Input:

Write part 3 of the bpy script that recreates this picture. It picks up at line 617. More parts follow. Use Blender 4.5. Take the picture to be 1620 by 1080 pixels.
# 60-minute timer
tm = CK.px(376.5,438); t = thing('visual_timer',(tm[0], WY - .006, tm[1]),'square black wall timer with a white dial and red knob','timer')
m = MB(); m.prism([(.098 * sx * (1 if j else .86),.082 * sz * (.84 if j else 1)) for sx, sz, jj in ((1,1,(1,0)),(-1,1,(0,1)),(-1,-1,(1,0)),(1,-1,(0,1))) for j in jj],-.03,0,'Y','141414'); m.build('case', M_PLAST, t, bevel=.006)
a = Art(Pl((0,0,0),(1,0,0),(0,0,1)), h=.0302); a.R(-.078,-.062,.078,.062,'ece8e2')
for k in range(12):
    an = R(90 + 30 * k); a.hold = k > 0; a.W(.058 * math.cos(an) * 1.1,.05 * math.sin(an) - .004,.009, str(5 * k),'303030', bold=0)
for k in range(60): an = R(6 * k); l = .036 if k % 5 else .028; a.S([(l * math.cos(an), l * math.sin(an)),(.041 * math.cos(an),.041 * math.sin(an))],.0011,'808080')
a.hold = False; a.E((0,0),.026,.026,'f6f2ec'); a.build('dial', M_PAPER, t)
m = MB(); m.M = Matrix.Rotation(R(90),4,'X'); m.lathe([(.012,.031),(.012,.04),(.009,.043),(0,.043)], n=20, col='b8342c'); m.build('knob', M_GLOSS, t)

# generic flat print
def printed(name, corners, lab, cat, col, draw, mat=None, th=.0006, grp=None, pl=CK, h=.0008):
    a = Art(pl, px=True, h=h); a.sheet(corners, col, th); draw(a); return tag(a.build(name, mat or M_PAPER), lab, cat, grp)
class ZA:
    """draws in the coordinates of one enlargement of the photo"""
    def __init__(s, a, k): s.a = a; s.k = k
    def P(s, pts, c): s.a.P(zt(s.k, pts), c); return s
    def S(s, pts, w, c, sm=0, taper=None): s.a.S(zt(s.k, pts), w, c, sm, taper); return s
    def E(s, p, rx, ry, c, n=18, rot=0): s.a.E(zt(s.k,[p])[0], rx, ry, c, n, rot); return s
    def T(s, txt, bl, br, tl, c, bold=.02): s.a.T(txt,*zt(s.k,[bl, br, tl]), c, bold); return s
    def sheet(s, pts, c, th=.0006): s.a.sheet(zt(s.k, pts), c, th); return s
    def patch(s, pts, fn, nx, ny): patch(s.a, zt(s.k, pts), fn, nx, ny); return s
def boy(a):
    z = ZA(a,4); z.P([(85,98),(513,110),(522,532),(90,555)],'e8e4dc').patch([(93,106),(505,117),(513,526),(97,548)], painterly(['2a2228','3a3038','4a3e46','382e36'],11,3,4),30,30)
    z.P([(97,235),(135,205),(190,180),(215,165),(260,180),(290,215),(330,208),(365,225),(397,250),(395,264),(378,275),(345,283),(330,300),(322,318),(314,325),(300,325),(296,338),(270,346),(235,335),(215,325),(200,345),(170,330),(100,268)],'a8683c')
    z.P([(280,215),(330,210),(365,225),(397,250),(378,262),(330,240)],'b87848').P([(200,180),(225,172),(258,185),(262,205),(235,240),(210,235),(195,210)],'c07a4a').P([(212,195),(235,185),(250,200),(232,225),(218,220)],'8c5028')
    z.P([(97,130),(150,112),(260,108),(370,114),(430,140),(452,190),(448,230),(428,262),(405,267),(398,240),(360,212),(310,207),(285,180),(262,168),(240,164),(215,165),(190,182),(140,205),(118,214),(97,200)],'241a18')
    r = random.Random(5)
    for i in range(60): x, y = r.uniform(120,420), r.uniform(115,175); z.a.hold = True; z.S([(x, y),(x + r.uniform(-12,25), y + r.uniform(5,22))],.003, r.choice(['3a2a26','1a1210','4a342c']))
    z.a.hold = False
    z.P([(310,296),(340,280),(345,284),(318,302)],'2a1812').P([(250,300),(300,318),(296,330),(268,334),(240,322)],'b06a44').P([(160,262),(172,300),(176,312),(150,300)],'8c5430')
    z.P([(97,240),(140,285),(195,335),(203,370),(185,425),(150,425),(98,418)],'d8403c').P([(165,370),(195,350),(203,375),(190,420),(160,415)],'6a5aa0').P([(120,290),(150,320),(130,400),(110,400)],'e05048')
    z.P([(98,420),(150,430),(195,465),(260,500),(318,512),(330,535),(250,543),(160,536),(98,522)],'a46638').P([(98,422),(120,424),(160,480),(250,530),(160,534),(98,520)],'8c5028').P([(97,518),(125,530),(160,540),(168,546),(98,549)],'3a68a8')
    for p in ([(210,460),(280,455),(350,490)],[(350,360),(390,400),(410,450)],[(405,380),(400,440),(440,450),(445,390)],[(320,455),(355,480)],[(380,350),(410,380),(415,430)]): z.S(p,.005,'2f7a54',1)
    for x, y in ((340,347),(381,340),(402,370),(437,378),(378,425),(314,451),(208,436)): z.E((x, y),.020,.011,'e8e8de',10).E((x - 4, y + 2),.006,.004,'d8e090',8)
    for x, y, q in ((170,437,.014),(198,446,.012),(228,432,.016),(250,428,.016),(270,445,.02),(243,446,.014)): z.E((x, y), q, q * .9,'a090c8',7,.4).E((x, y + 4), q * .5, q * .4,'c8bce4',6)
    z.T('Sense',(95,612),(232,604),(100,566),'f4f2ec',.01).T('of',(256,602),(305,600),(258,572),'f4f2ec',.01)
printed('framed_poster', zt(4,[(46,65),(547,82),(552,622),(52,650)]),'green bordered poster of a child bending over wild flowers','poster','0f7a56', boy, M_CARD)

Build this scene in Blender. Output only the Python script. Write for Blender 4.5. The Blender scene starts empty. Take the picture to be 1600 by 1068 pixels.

Stated task: Extract the listing in its entirety and repeat it exactly.

Full solution:
Write part 3 of the bpy script that recreates this picture. It picks up at line 617. More parts follow. Use Blender 4.5. Take the picture to be 1620 by 1080 pixels.
# 60-minute timer
tm = CK.px(376.5,438); t = thing('visual_timer',(tm[0], WY - .006, tm[1]),'square black wall timer with a white dial and red knob','timer')
m = MB(); m.prism([(.098 * sx * (1 if j else .86),.082 * sz * (.84 if j else 1)) for sx, sz, jj in ((1,1,(1,0)),(-1,1,(0,1)),(-1,-1,(1,0)),(1,-1,(0,1))) for j in jj],-.03,0,'Y','141414'); m.build('case', M_PLAST, t, bevel=.006)
a = Art(Pl((0,0,0),(1,0,0),(0,0,1)), h=.0302); a.R(-.078,-.062,.078,.062,'ece8e2')
for k in range(12):
    an = R(90 + 30 * k); a.hold = k > 0; a.W(.058 * math.cos(an) * 1.1,.05 * math.sin(an) - .004,.009, str(5 * k),'303030', bold=0)
for k in range(60): an = R(6 * k); l = .036 if k % 5 else .028; a.S([(l * math.cos(an), l * math.sin(an)),(.041 * math.cos(an),.041 * math.sin(an))],.0011,'808080')
a.hold = False; a.E((0,0),.026,.026,'f6f2ec'); a.build('dial', M_PAPER, t)
m = MB(); m.M = Matrix.Rotation(R(90),4,'X'); m.lathe([(.012,.031),(.012,.04),(.009,.043),(0,.043)], n=20, col='b8342c'); m.build('knob', M_GLOSS, t)

# generic flat print
def printed(name, corners, lab, cat, col, draw, mat=None, th=.0006, grp=None, pl=CK, h=.0008):
    a = Art(pl, px=True, h=h); a.sheet(corners, col, th); draw(a); return tag(a.build(name, mat or M_PAPER), lab, cat, grp)
class ZA:
    """draws in the coordinates of one enlargement of the photo"""
    def __init__(s, a, k): s.a = a; s.k = k
    def P(s, pts, c): s.a.P(zt(s.k, pts), c); return s
    def S(s, pts, w, c, sm=0, taper=None): s.a.S(zt(s.k, pts), w, c, sm, taper); return s
    def E(s, p, rx, ry, c, n=18, rot=0): s.a.E(zt(s.k,[p])[0], rx, ry, c, n, rot); return s
    def T(s, txt, bl, br, tl, c, bold=.02): s.a.T(txt,*zt(s.k,[bl, br, tl]), c, bold); return s
    def sheet(s, pts, c, th=.0006): s.a.sheet(zt(s.k, pts), c, th); return s
    def patch(s, pts, fn, nx, ny): patch(s.a, zt(s.k, pts), fn, nx, ny); return s
def boy(a):
    z = ZA(a,4); z.P([(85,98),(513,110),(522,532),(90,555)],'e8e4dc').patch([(93,106),(505,117),(513,526),(97,548)], painterly(['2a2228','3a3038','4a3e46','382e36'],11,3,4),30,30)
    z.P([(97,235),(135,205),(190,180),(215,165),(260,180),(290,215),(330,208),(365,225),(397,250),(395,264),(378,275),(345,283),(330,300),(322,318),(314,325),(300,325),(296,338),(270,346),(235,335),(215,325),(200,345),(170,330),(100,268)],'a8683c')
    z.P([(280,215),(330,210),(365,225),(397,250),(378,262),(330,240)],'b87848').P([(200,180),(225,172),(258,185),(262,205),(235,240),(210,235),(195,210)],'c07a4a').P([(212,195),(235,185),(250,200),(232,225),(218,220)],'8c5028')
    z.P([(97,130),(150,112),(260,108),(370,114),(430,140),(452,190),(448,230),(428,262),(405,267),(398,240),(360,212),(310,207),(285,180),(262,168),(240,164),(215,165),(190,182),(140,205),(118,214),(97,200)],'241a18')
    r = random.Random(5)
    for i in range(60): x, y = r.uniform(120,420), r.uniform(115,175); z.a.hold = True; z.S([(x, y),(x + r.uniform(-12,25), y + r.uniform(5,22))],.003, r.choice(['3a2a26','1a1210','4a342c']))
    z.a.hold = False
    z.P([(310,296),(340,280),(345,284),(318,302)],'2a1812').P([(250,300),(300,318),(296,330),(268,334),(240,322)],'b06a44').P([(160,262),(172,300),(176,312),(150,300)],'8c5430')
    z.P([(97,240),(140,285),(195,335),(203,370),(185,425),(150,425),(98,418)],'d8403c').P([(165,370),(195,350),(203,375),(190,420),(160,415)],'6a5aa0').P([(120,290),(150,320),(130,400),(110,400)],'e05048')
    z.P([(98,420),(150,430),(195,465),(260,500),(318,512),(330,535),(250,543),(160,536),(98,522)],'a46638').P([(98,422),(120,424),(160,480),(250,530),(160,534),(98,520)],'8c5028').P([(97,518),(125,530),(160,540),(168,546),(98,549)],'3a68a8')
    for p in ([(210,460),(280,455),(350,490)],[(350,360),(390,400),(410,450)],[(405,380),(400,440),(440,450),(445,390)],[(320,455),(355,480)],[(380,350),(410,380),(415,430)]): z.S(p,.005,'2f7a54',1)
    for x, y in ((340,347),(381,340),(402,370),(437,378),(378,425),(314,451),(208,436)): z.E((x, y),.020,.011,'e8e8de',10).E((x - 4, y + 2),.006,.004,'d8e090',8)
    for x, y, q in ((170,437,.014),(198,446,.012),(228,432,.016),(250,428,.016),(270,445,.02),(243,446,.014)): z.E((x, y), q, q * .9,'a090c8',7,.4).E((x, y + 4), q * .5, q * .4,'c8bce4',6)
    z.T('Sense',(95,612),(232,604),(100,566),'f4f2ec',.01).T('of',(256,602),(305,600),(258,572),'f4f2ec',.01)
printed('framed_poster', zt(4,[(46,65),(547,82),(552,622),(52,650)]),'green bordered poster of a child bending over wild flowers','poster','0f7a56', boy, M_CARD)

Build this scene in Blender. Output only the Python script. Write for Blender 4.5. The Blender scene starts empty. Take the picture to be 1600 by 1068 pixels.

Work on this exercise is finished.